Leaving Siem Riep I opted to sit atop another old military boat down the length of the Tonle Sap. Like all things there, the journey began well before the daylight, taking us by pickup to the most insane fish market I have ever seen. It was a seething mass of competing boats, packed so tight what not even the water upon which they relied was visible. Just watching it made me tired, as does the memory now, yet the faces of the place just dealt with it with screaming, intense emotion, or hard stares. What I will remember of that day twenty years from now is the two old women I saw there and the pictures that capture them, because they are just two of a handful counted in the two weeks I was there (Pol Pot killed an entire generation, leaving Cambodia’s population almost entirely under the age of 40. Even now over 50% of the people are below the age of fifteen).
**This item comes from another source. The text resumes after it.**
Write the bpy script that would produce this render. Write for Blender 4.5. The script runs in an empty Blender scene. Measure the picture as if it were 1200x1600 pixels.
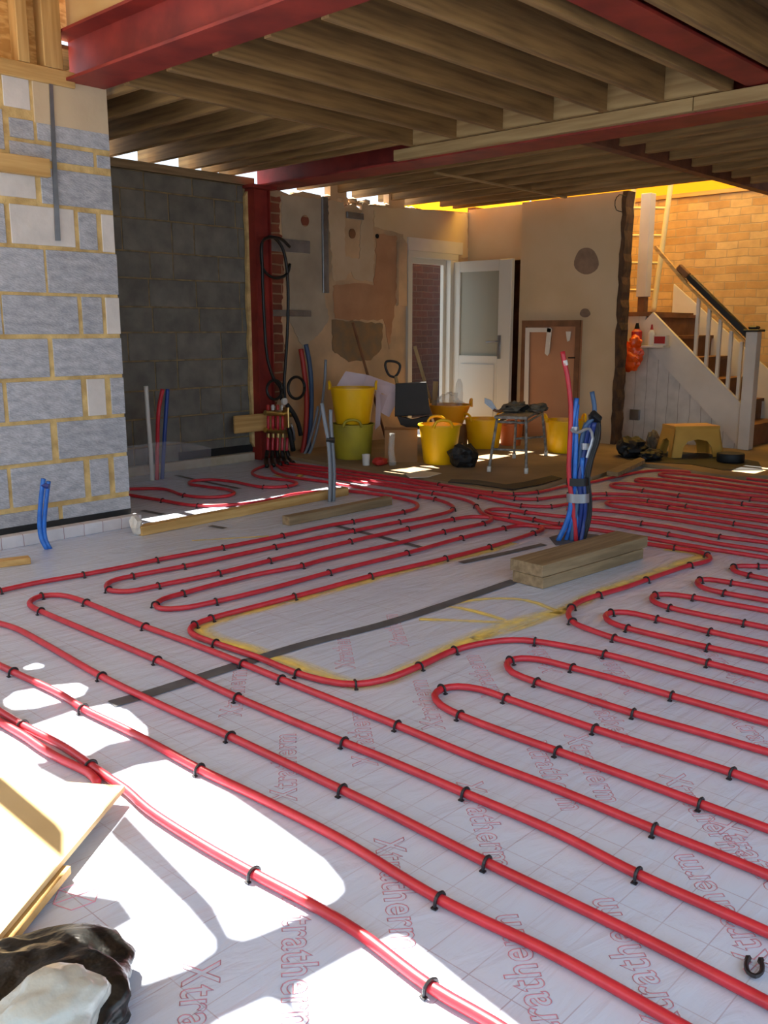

After returning to Phnom Pen for a full night’s rest, we headed off the following morning for the Cambodian border that lay seven murderous hours in front of us. The dirt road, which runs from one side of the country to the other, is an earth-jarring experience that I would only wish on the worst of enemies. The potholes encountered were so big they could only have been remnants of B-52 bomb craters. Seriously, you cannot fathom that a road can be that bad—at least I never did. It really is a work of art channeling you into spine-shattering spasms of disbelief and awe. You would think that a country with a large population of subsistence-based mouths to feed would find ample time and manpower to fix the only road. So goes the way of Cambodia, I guess. Needless to say, our mode of transport and our driver had about as much character as the road. Seriously, imagine a pimped out blue van (Beastie Boys meets Cheech and Chong and an Asian hooker), complete with fur-covered dash, dingle balls, furry dice, and a two-meter-tall Simpsons character crossed with a Cambodian crouched over the wheel and peering through some gold-rimmed Ray Bans, bouncing us across actual bomb craters—seriously dark-humor stuff.